My runners up would be Mark Radcliffe and Stuart Maconie on Radio 2: once I'd discovered this show, there was no more telly for me from 8-10pm Monday to Thursday. Once you've got past Radcliffe's habit of beginning every sentence with "erm, er..." it's a constant joy. The chemistry – including regular guests Noddy Holder and Sid Griffin – is perfect, and items such as The Chain, "the longest-running thematically linked music-based item on the radio", are a delight.

And a special mention for Radio 3's Late Junction, which, having been shoved up later in the schedule a while back, feels like an endangered species. Radio 3, please don't repeat the massive howler you committed when you got rid of Mixing It. Late Junction is the home of all the music you don't hear anywhere else. It's the shining jewel of late-night radio; leave it alone.

Big Bang Day, when Radio 4 devoted most of its schedule to the opening of the Cern Hadron Collider, was also quite brilliant – the kind of thing that makes you fall in love with the BBC all over again.



Turkeys of the year

All radio comedy. All of it. Without exception. OK, apart from I'm Sorry I Haven't a Clue and Just a Minute, obviously. How does Radio 4 get away with it? In a civilised society it would be possible to withhold the corresponding portion of the licence fee. The Now Show, Ed Reardon's Week, Cabin Pressure, Happy Mondays, The Single Life, Double Science, The Unbelievable Truth, Rudy's Rare Records, Clare in the Community – especially Clare in the Community – all of you, get out of my mind!
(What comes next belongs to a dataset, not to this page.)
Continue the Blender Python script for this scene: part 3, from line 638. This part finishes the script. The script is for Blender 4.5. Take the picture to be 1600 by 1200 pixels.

Runner-up is The Afternoon Play on Radio 4, another running sore, especially when they get British actors to play Americans. Shouldn't there be a law against that?



Face of the year

George Lamb, love him or loathe him. I say "love", but I can't find any evidence of it anywhere. Petitions, on the other hand, have been sent to BBC 6 Music to have him removed from the schedules forthwith, preferably as painfully as possible. As someone who finds the concept of zoo radio about as appealing as sharing a small cage with hyenas, I've caught his weekday show only for the purposes of research – can he really be that bad? Well, yes, he can (though whether he's any worse than Chris Moyles is a moot point). Certainly, all that gabbing and gassing makes a mockery of the "Music" bit of BBC 6. In May, he won the "Rising Star" category at the Sony Awards, and I hate to say it but they're probably right.



R.I.P.

There was proof in April that there is no God. For if He exists, He would surely have conferred immortality on Humphrey Lyttelton. I don't know if I'm Sorry I Haven't a Clue will return, but even now, months after his death, the idea seems unthinkable.